Metrodome keeps postseason magic for Twins, fans

October 21, 1991|By Peter Schmuck | Peter Schmuck,Sun Staff Correspondent

MINNEAPOLIS -- The Minnesota Twins had appeared almost docile during the first two games of the American League playoffs, leaving room to wonder if the Metrodome had lost its magic. But the Atlanta Braves soon found out that nothing had changed since the last National League team passed through here in 1987.

The dome-maniacs don't have quite the same lung power anymore, but the Twins have a way of joining together with the fans to make an evening at "The Hump" a powerful experience.

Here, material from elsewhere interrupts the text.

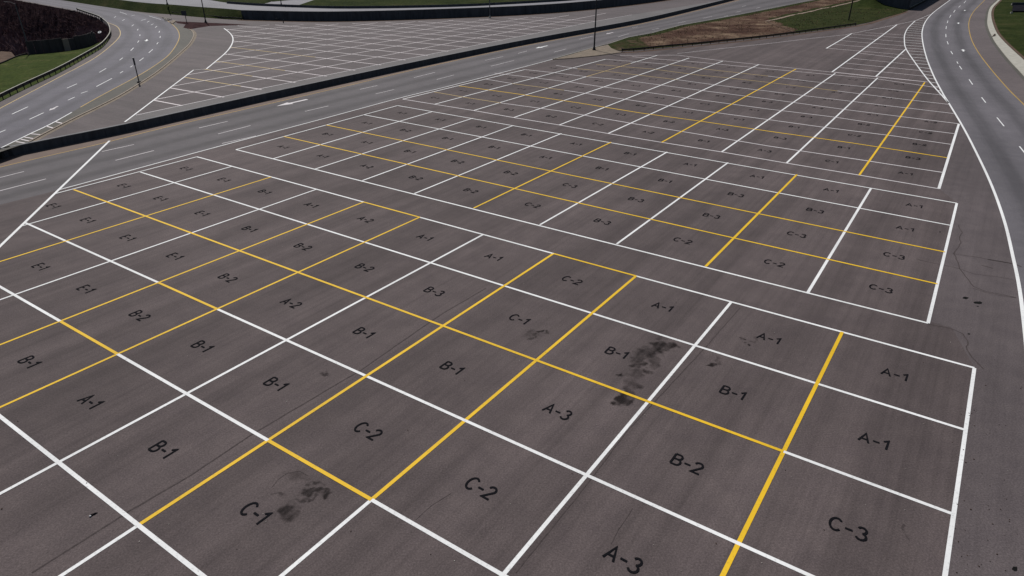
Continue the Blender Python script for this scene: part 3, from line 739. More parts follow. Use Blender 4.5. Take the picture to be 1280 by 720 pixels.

Greg Gagne and Kent Hrbek showed why they call it the Homerdome and Jack Morris pitched seven strong innings, as the Twins took Game 1 of the 88th World Series last night with a 5-2 victory.

It was not a good day to be a Brave, at least not an Atlanta Brave. Outside the ballpark, demonstrators protested the club's alleged disrespect for American Indian culture. Inside, a noisy sellout crowd of 55,108 cheered the Twins to their eighth victory in nine postseason games at baseball's Monument to Monsanto.

Morris gave up two runs on five hits over seven-plus innings, finally leaving after he walked the first two batters in the eighth. Mark Guthrie and Rick Aguilera did the rest, combining for two innings of one-hit relief to give Morris his third victory in three 1991 postseason starts.

Braves starter Charlie Leibrandt did not fare so well. He gave up four runs on seven hits over four-plus innings, three of them on a home run by Gagne, the No. 9 hitter in the batting order. Hrbek added a 440-foot upper-deck shot off reliever Jim Clancy in the sixth.

Gagne, who hit three home runs during the Twins' amazing 1987 postseason, jumped on a high fastball and drove it into the

left-field bleachers. He is not known as a power hitter, and he was not trying to hit a home run, but he knows when to step out of character.

"The at-bat he hit the home run, he was just trying to hit the ball in the hole and he hit it out of the ballpark," manager Tom Kelly said, "so I don't know if he knows what he's doing. But he smoked it. No doubt about that."

Hrbek had been held to three singles during the five-game ALCS, but he finally broke out with a double and a homer, which does not bode well for the Braves.

"In the clubhouse, he told everybody to get on board, he was going to carry the club tonight," Kelly said.

Hrbek wasn't so quick to take credit for that prediction.

"What he didn't tell you is that I said exactly the same thing before every game in the playoffs," Hrbek said.

The Braves had heard all the horror stories about the Metrodome. This is where the heavily favored St. Louis Cardinals came to die in 1987. This is where the decibel level is supposed to rival that of a jet taking off in your living room. This is the place where the sky is the same color as the baseball.

"I guess it is a little harder to play here," said Braves manager Bobby Cox, "but I don't think it had a bearing on this ballgame."